--- START Recorded data ---
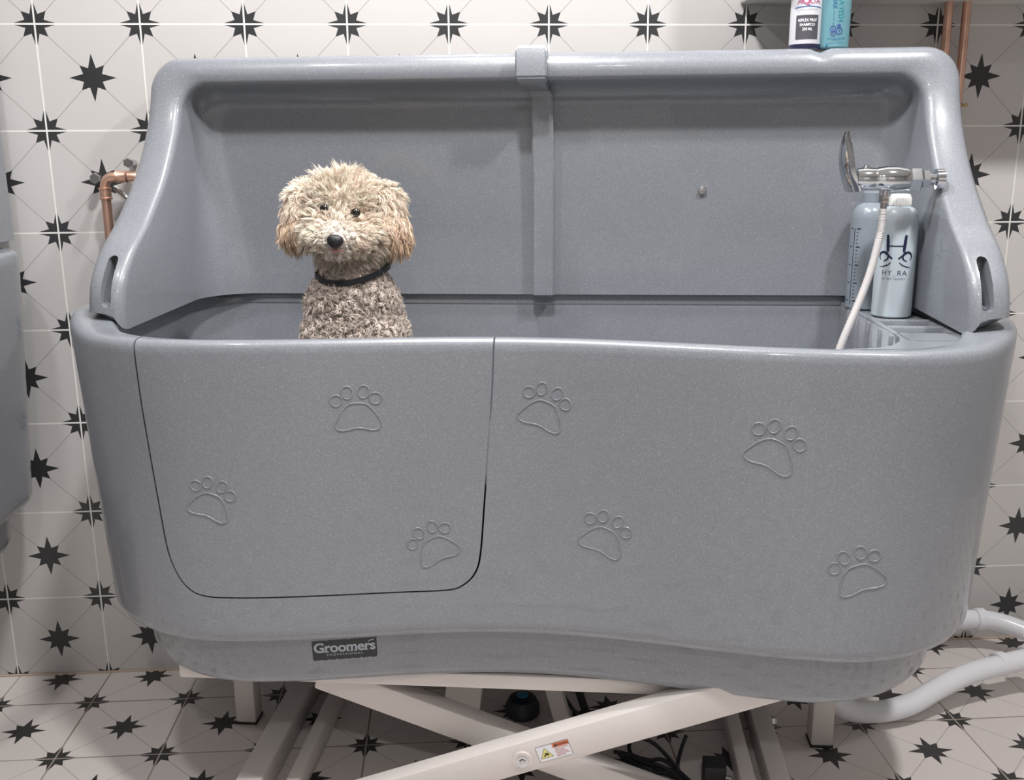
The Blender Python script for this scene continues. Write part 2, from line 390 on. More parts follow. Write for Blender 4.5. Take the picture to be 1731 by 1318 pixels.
# ---- splash panel
YK = [(.80, -.392), (.86, -.390), (.90, -.386), (.93, -.376), (.955, -.358), (.985, -.325), (1.02, -.272), (1.06, -.222), (1.10, -.178), (1.15, -.136), (1.20, -.103), (1.26, -.080), (1.34, -.066)]
def yF(z):
    for i in range(len(YK) - 1):
        if YK[i][0] <= z <= YK[i + 1][0]:
            p0 = YK[max(i - 1, 0)]; p1 = YK[i]; p2 = YK[i + 1]; p3 = YK[min(i + 2, len(YK) - 1)]
            t = (z - p1[0]) / (p2[0] - p1[0]); m1 = (p2[1] - p0[1]) / (p2[0] - p0[0]) * (p2[0] - p1[0]); m2 = (p3[1] - p1[1]) / (p3[0] - p1[0]) * (p2[0] - p1[0])
            return (2 * t ** 3 - 3 * t ** 2 + 1) * p1[1] + (t ** 3 - 2 * t ** 2 + t) * m1 + (-2 * t ** 3 + 3 * t ** 2) * p2[1] + (t ** 3 - t ** 2) * m2
    return YK[-1][1]
SC = .020
def sp_outline(a, zt, Rr, zb, spread=0.0):
    N1, N2, N3 = 44, 14, 150; P = []
    def sx(z): return a + spread * sstep((1.28 - z) / .36)
    for i in range(N1): z = zb + (zt - Rr - zb) * i / N1; P.append((-sx(z), z))
    for i in range(N2): t = PI - PI / 2 * i / N2; P.append((-(a - Rr) + Rr * math.cos(t), zt - Rr + Rr * math.sin(t)))
    for i in range(N3): P.append((-(a - Rr) + 2 * (a - Rr) * i / N3, zt))
    for i in range(N2): t = PI / 2 - PI / 2 * i / N2; P.append(((a - Rr) + Rr * math.cos(t), zt - Rr + Rr * math.sin(t)))
    for i in range(N1 + 1): z = zt - Rr + (zb - zt + Rr) * i / N1; P.append((sx(z), z))
    return P
def notch(u, z): return math.exp(-((u + SC - .512) / .011) ** 2)
def lip_bottom(z): return z
rings = []
def ring(a, zt, Rr, yfn, zb=.8855, spread=0.0, nd=0.0):
    L = []
    for u, z in sp_outline(a, zt, Rr, zb, spread):
        y = yfn(z, u); zz = z
        if nd and z > zt - .001: zz -= nd * notch(u, z)
        L.append((u + SC, y, zz))
    rings.append(L)
ZT = 1.312; A = .732
ring(A, ZT, .058, lambda z, u: .02, nd=.007)
ring(A, ZT, .058, lambda z, u: yF(z) + .022, nd=.007)
for k in (1, 2, 3, 4):
    t = k / 4 * PI / 2; r = .020; ring(A - r * (1 - math.cos(t)), ZT - r * (1 - math.cos(t)), .058, lambda z, u: yF(z) + .022 - r * math.sin(t), nd=.007 * (1 - k / 4) + .003)
wl, wt = .064, .050
ring(A - wl * .55, ZT - wt * .6, .052, lambda z, u: yF(z) + .0005, zb=.884)
for k in (0, 1, 2, 3, 4):
    t = k / 4 * PI / 2; r = .016; d = wl - r + r * math.sin(t); dt = wt - r + r * math.sin(t); ring(A - d, ZT - dt, .047, lambda z, u: yF(z) + .002 + r * (1 - math.cos(t)), zb=(.879, .868, .861, .858, .857)[k])
rc0 = .045
def rcz(z): return .045 + .055 * sstep((1.2 - z) / .33)
AIN = A - wl; ZIN = ZT - wt
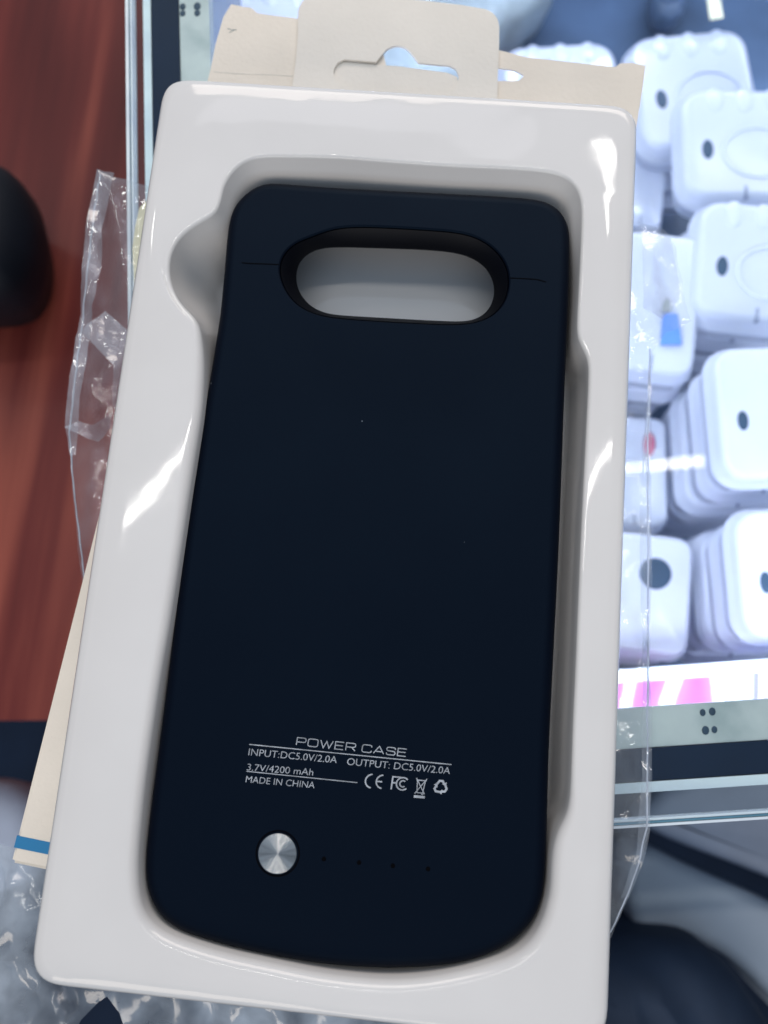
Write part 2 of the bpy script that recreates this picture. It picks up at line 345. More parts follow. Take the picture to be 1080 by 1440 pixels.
# ------------------------------------------------------------------ goods inside the counter
def ear_case_parts(root, w, h, t, hole=True, ribs=True, big=False):
    base = resample(rrect(w, h, w * 0.22), 64); nr = normals_in(base, 1)
    bm = bmesh.new(); rings = [offset(base, nr, d * w, z * t) for d, z in ((0.075, 0), (0.05, 0.03), (0.022, 0.46), (0.004, 0.50), (0, 0.56), (0.004, 0.62), (0.022, 0.65), (0.035, 0.85), (0.052, 0.95), (0.08, 1.0), (0.10, 1.0), (0.125, 0.985))]
    vr, _ = loft(bm, rings); bm.faces.new(vr[0]); bm.faces.new(vr[-1]); finish(bm)
    for v in bm.verts: v.co += root.location
    obj('shell', bm, M['case_white'], root)
    def local(bmx, name, m_):
        for v in bmx.verts: v.co += root.location
        obj(name, bmx, m_, root)
    if hole:
        r = w * (0.17 if big else 0.042)
        local(disc_bm(Vector((-w * 0.27 if not big else w * 0.06, -h * 0.06 if not big else h * 0.16, t * 0.984)), r, t * 0.02, el=1.0 if big else 1.9), 'hook_hole', M['hole'])
    b3 = bmesh.new(); box_bm(b3, (-w * 0.012, -h * 0.46, t * 0.9), (w * 0.012, -h * 0.36, t * 1.004)); local(b3, 'hinge_mark', M['tick'])
    if ribs:
        for k in (-0.2, 0.02, 0.24):
            b2 = bmesh.new(); bmesh.ops.create_uvsphere(b2, u_segments=14, v_segments=8, radius=1)
            for v in b2.verts: v.co = Vector((v.co.x * w * 0.075 + k * w, v.co.y * h * 0.11 + h * 0.36, v.co.z * t * 0.07 + t * 0.97))
            local(b2, 'rib', M['case_white'])
        b2 = bmesh.new(); n = 40; rings = []
        for rr, z in ((0.27, 0.985), (0.265, 1.03), (0.245, 1.03), (0.24, 0.985)):
            rings.append([Vector((w * rr * math.cos(2*math.pi*k/n) + w*0.1, h * rr * 0.8 * math.sin(2*math.pi*k/n) - h*0.08, t * z)) for k in range(n)])
        loft(b2, rings); finish(b2); local(b2, 'inner_ridge', M['case_white'])
def copy_tree(root, loc, rz, label):
    r = root.copy(); col.objects.link(r); r.location = loc; r.rotation_euler = (0, 0, rz); r['label'] = label
    for ch in list(root.children):
        c = ch.copy(); col.objects.link(c); c.parent = r
    return r
ORD = ['Topmost', 'Second', 'Third', 'Fourth', 'Fifth', 'Sixth']
T = 0.0205
def stack(cx, cy, wpx, hpx, ztop, rot, nlay, where, first, hole=True, ribs=True, big=False, jig=0.002):
    c = pix(cx, cy, ztop); s = px_size(c); w_, h_ = wpx * s, hpx * s
    out = None
    for k in range(nlay):
        loc = c + Vector((random.uniform(-jig, jig) if k else 0, random.uniform(-jig, jig) if k else 0, -T * (k + 1) - 0.0004 * k)); rz = R_(rot + (random.uniform(-2, 2) if k else 0))
        lab = first if k == 0 else f'{ORD[k].lower()} case down in the white stack {where}'
        if out is None:
            out = thing('earphone_case', loc, lab, 'plastic case', 'white plastic cases stacked in the counter')
            ear_case_parts(out, w_, h_, T, hole, ribs, big); out.rotation_euler = (0, 0, rz)
        else: copy_tree(out, loc, rz, lab)
    return out
def base_layers(z): return max(1, int((z - ZF) / (T + 0.0004)))
stack(978, 124, 182, 196, -0.168, 10, 3, 'under the yellow tag', 'white case under the yellow tag with dark oval hole at its lower corner')
stack(1046, 200, 186, 186, -0.144, 3, 1, '', 'white case overlapping the one under the yellow tag')
stack(1068, 368, 188, 196, -0.132, -2, 5, 'with a bright lamp streak on it', 'topmost white case of the stack wearing a bright lamp streak')
stack(925, 424, 128, 222, -0.136, -4, 5, 'wearing a blue label', 'narrow white case with a blue label on its face', hole=False, ribs=False)
stack(1092, 578, 176, 210, -0.112, 6, 6, 'leaning over a row of lit edges', 'topmost case of the tall stack above the ribbed stack', ribs=False)
stack(892, 662, 104, 168, -0.172, 2, 3, 'with a red dot', 'small white case with a red dot beside the tray', hole=False, ribs=False)
stack(912, 834, 132, 180, -0.148, -2, 4, 'with the big round hole', 'white case with one big round dark hole', ribs=False, big=True)
stack(1128, 806, 190, 200, -0.108, 6, 6, 'just above the pink carton', 'topmost case of the ribbed stack just above the pink carton', ribs=False)
stack(905, 262, 66, 130, -0.186, -3, 2, 'between the cream carton and the lamp streak', 'slim white case half hidden behind the cream carton edge', hole=False, ribs=False)
stack(790, 132, 176, 176, -0.178, 7, 3, 'behind the cream flap', 'white case peeking over the cream flap near the hang slot', hole=False)
stack(372, 50, 176, 190, -0.150, 3, 4, 'next to the light strip', 'white case beside the light strip at the torn cream flap', hole=False)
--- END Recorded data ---
### Written task:
Return, from the data, each line that has the word "script" in it.

### Solution for this exercise:
The Blender Python script for this scene continues. Write part 2, from line 390 on. More parts follow. Write for Blender 4.5. Take the picture to be 1731 by 1318 pixels.
Write part 2 of the bpy script that recreates this picture. It picks up at line 345. More parts follow. Take the picture to be 1080 by 1440 pixels.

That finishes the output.